Print exactly those lines that run from the beginning of the data to the line bearing "# L F R T tw face body label z res", inclusive.
::::
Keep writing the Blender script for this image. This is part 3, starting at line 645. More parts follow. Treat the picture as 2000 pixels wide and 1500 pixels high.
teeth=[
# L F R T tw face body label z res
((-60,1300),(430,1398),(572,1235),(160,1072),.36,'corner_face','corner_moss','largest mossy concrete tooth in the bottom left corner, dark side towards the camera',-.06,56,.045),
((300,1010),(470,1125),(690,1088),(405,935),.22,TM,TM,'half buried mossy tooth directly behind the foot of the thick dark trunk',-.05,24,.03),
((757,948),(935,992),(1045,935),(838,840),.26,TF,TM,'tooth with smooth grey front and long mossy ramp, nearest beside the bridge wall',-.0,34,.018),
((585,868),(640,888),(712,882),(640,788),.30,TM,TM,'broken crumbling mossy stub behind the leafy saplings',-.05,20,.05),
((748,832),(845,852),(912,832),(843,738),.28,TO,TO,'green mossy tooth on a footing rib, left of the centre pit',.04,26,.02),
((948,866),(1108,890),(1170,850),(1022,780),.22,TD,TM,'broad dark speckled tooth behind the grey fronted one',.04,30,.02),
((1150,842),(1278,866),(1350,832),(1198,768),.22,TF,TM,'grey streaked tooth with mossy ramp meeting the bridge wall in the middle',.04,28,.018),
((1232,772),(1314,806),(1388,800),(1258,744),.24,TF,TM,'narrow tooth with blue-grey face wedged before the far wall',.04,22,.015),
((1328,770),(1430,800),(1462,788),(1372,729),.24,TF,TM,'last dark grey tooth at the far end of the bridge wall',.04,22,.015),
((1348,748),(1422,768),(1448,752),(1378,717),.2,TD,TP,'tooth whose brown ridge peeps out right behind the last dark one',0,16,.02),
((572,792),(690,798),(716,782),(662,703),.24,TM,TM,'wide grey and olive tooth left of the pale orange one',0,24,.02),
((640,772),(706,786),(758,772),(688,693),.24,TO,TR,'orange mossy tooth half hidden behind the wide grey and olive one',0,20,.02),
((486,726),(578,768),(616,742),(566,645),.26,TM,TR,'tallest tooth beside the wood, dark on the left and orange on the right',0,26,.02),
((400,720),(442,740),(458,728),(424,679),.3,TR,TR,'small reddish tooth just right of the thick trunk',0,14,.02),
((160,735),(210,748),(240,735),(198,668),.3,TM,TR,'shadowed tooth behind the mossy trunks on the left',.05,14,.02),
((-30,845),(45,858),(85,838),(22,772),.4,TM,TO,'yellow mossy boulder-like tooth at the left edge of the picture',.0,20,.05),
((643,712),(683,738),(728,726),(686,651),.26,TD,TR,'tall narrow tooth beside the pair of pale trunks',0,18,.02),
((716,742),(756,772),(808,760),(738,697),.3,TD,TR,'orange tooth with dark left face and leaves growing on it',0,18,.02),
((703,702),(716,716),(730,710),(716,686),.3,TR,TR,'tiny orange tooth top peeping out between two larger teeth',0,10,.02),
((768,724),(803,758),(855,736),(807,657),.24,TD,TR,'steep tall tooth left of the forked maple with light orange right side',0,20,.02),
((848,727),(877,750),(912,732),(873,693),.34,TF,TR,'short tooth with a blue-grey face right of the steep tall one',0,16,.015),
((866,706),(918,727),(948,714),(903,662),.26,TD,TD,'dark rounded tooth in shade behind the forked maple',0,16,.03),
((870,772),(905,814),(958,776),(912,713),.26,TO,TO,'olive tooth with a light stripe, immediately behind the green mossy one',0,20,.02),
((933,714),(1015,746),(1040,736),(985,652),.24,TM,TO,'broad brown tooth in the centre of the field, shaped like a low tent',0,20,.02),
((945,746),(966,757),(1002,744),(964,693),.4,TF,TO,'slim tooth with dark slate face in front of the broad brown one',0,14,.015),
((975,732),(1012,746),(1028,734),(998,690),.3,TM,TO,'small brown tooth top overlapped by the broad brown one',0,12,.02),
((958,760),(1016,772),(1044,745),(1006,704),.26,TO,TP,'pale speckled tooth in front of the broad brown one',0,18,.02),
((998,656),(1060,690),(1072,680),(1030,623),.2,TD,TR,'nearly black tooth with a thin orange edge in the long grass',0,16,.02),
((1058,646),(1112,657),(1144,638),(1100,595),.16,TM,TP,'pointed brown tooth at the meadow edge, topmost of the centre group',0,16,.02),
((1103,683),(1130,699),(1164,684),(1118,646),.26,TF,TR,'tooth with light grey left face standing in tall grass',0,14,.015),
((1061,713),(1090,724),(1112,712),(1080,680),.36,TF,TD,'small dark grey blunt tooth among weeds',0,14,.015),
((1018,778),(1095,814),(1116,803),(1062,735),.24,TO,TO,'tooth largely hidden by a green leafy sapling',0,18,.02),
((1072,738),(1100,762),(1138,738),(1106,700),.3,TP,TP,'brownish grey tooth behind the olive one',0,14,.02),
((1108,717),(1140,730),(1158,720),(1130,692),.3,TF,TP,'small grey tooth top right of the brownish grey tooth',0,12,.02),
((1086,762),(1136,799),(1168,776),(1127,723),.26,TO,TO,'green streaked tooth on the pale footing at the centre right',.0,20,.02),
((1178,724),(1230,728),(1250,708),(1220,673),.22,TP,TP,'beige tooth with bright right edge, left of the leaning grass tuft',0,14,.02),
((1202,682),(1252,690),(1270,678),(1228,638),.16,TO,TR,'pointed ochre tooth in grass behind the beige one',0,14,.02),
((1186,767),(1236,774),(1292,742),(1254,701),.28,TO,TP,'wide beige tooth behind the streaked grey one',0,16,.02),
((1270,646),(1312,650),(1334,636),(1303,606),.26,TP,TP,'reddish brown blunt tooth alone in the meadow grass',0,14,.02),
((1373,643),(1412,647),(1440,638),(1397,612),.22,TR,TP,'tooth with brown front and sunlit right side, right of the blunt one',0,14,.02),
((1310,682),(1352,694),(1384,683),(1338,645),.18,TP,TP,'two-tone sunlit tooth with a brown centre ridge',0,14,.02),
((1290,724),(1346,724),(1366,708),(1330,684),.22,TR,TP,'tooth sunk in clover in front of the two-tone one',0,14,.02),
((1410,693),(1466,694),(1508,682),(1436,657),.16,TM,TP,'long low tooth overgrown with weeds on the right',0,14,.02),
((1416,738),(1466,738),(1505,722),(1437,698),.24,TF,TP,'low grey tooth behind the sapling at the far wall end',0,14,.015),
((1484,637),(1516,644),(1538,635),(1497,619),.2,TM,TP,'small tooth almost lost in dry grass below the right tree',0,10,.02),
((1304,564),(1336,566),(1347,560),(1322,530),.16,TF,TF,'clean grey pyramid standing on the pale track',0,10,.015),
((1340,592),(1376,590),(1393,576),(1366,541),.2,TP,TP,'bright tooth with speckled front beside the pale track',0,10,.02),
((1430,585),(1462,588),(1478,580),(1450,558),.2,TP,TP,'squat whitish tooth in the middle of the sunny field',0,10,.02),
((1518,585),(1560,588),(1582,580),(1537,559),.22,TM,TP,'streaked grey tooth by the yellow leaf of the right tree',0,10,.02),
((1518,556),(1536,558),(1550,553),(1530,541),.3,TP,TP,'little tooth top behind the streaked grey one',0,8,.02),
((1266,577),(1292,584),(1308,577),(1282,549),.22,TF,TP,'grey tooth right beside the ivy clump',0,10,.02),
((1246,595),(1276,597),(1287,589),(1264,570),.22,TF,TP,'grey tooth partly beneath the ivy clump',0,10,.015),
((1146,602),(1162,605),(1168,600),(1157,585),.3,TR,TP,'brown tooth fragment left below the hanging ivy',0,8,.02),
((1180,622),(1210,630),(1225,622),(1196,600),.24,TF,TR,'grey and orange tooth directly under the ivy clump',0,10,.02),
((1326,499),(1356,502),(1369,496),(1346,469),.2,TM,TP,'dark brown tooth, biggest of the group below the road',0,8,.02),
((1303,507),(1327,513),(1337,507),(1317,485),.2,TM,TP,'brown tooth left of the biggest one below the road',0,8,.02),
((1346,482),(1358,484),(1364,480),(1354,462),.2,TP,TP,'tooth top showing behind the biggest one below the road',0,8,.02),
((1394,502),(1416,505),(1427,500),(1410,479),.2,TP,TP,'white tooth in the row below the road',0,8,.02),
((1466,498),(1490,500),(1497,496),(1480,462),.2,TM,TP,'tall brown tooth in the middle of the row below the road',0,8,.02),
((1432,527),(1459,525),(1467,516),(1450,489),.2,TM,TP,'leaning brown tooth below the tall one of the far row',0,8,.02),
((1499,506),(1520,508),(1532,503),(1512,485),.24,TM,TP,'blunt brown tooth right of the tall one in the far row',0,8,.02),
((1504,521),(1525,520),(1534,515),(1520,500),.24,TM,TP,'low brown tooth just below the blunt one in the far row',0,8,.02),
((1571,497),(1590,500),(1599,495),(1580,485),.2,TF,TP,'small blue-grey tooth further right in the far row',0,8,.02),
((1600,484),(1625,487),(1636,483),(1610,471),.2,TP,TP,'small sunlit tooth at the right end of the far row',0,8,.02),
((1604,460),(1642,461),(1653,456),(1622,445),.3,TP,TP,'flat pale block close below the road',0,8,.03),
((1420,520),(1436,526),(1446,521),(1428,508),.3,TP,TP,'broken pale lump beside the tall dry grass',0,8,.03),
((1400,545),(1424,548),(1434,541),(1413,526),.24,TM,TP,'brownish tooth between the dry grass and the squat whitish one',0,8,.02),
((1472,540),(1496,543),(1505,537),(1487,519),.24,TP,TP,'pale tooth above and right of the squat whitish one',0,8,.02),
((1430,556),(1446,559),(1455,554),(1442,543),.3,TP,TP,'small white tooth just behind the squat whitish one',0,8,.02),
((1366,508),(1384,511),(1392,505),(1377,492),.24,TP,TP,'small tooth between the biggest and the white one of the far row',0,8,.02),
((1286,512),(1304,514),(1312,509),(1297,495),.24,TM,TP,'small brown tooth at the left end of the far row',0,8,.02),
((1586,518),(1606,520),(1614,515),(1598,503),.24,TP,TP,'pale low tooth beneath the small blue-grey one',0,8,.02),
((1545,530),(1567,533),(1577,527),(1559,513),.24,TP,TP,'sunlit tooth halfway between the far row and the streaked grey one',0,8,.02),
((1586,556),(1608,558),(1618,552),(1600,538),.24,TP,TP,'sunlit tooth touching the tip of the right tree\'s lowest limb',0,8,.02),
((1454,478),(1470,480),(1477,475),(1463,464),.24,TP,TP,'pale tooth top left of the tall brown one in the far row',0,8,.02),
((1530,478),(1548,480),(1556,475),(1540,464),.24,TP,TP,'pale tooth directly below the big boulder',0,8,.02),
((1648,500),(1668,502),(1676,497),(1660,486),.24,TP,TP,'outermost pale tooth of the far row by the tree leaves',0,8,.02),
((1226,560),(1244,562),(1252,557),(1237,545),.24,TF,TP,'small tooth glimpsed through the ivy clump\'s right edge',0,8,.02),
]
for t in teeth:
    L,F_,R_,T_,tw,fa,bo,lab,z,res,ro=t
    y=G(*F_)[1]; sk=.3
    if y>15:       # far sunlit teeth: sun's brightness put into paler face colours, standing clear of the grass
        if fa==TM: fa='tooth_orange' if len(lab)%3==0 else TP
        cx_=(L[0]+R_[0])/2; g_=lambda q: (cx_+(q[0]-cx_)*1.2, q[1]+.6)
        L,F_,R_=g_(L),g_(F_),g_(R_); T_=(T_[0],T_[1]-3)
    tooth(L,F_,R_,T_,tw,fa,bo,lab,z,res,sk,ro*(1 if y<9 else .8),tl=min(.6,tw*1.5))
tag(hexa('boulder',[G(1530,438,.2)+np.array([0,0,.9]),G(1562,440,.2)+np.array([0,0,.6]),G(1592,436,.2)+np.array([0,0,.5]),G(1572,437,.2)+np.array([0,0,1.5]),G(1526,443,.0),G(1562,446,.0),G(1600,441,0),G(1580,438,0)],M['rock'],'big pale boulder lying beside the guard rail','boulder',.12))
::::
* [EXPECTED OUTPUT]:
Keep writing the Blender script for this image. This is part 3, starting at line 645. More parts follow. Treat the picture as 2000 pixels wide and 1500 pixels high.
teeth=[
# L F R T tw face body label z res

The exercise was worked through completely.